Avant le XII-XIIIème siècle, il n’y a aucune trace écrite sur la symbolique du vert, ce n’était alors qu’une couleur sombre, un noir particulier. Par après elle a acquis une double signification : de vie (associé au printemps et à la vigueur de la jeunesse, associée à un saint, elle symbolisait l’éternité), de sexualité, rébellion contre l’ordre et de débauches (les premiers diables étaient peints en vert). Peut-être parce qu’il a été longtemps la couleur la plus instable en teinturerie, son caractère était aléatoire, fugace et instable. Le vert est depuis toujours lié au hasard ou au sort, à la chance comme à la malchance. C’est aussi l’amour volage, la fougue, la jalousie.  Mais dans tous les cas, le vert marque le désordre et est une couleur à part. Le vert peut attirer le malheur et c’est pour cela qu’on évitait de la porter (d’où sa rareté dans les vêtements et des armoiries médiévale, sauf dans l’empire germanique).
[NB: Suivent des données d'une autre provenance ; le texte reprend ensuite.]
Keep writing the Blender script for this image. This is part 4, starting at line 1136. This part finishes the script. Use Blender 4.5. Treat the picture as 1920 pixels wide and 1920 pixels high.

Le gris a longtemps été considéré comme un mélange de toutes les couleurs plutôt qu’un médium entre le blanc et noir. Ce n’était pas, comme de nos jours, une couleur triste, mais joyeuse, vivifiante puisque polychrome. Par son caractère polychrome il marquait l’alliance entre la lumière divine de la création et l’ombre du péché et de la mort.